In 2008, Millennials voted for Barack Obama over John McCain at a 2 to 1 clip. In 2012, that number dropped slightly, but Obama still dominated Mitt Romney 60 percent to 37 percent.
As Baurelein notes, this time around 21 percent of young voters turned out to vote and “[e]xit poll data show that young voters backed House Democrats 54 percent to 43 percent, half the advantage of 2006 and two percentage points lower than in 2010.”
Even more telling were these statistics:
The Senate contests were last fought in 2008, a presidential year, and here the plummet was startling. In North Carolina the rate at which young people voted Democratic fell to 54 percent this year from 71 percent in 2008. Virginia saw it slide to 50 percent from 71 percent. In Arkansas and Alaska, a majority of young voters went Republican.
A broader demographic that may or may not include a large number of Millennials but should nonetheless disturb Democrats is what happened in Iowa.
White voters in Iowa without a college degree have shifted away from the Democratic Party. And if that shift persists, it could have a big effect on the presidential race in 2016, altering the White House math by eliminating the Democratic edge in the electoral college.
There are a lot of white voters in Iowa without a college degree, and they have differed politically from their demographic counterparts nationally. In 2008, President Obama won non-college whites in Iowa by 6 percentage points; he lost them nationally by 18 points. In 2012, college-educated and non-college-educated whites both broke by about 6 percentage points for Obama. That’s very different from nationwide, where Mitt Romney won non-college whites by 25 percentage points while winning college-educated whites by 14 points.
These are precipitous drops, but rising Millennial party independence and skepticism about what goes on in D.C. — not very much — is the reason for lower turnout and disinterest, not a blooming love affair with Republicans.
Millennials are increasingly identifying as independents — “A Pew Research Center survey released in March found that while 40 percent of millennials in 2006 considered themselves political independents, now 50 percent of them do. Moreover, 31 percent believe there is not ‘a great deal of difference in what Republicans and Democrats stand for.’”
Bauerlein writes:
Party identity is meaningless to half of them, and that rate will rise. They pose a new kind of constituency, fluctuating and unpredictable, socially liberal but willing to back conservatives now and then, interested less in party ideologies than in actual individuals put forward as candidates, such as the cool young black senator in 2008. They form one-sixth to one-eighth of the electorate. If politicians take anything away from 2014, they must find a way to cultivate these voters that moves beyond party labels — indeed, beyond identity politics entirely.
All of this is consistent with what we know about Millennials up to this point.
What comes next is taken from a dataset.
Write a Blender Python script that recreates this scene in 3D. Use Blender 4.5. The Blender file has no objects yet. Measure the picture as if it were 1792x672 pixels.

They tend to be fiscally conservative and socially liberal — small-L libertarian — and neither party has catered to both of these tendencies.
Ron Fournier of the National Journal, who covers Millennial voting trends regularly, wrote that “Millennial voters are unlikely to align with a political party that expects blind faith in large institutions – either governmental or nongovernmental.”
If Democrats and Republicans are viewed as roughly the same when it comes to expecting faith in party establishment, it’s no surprise that many would just sit at home for the midterms.
Maybe many of them were even taking midterms.
Republicans might be grinning today, but they gained traction in spite of themselves. Whether the GOP’s 2014 gains will translate into 2016 success remains to be seen.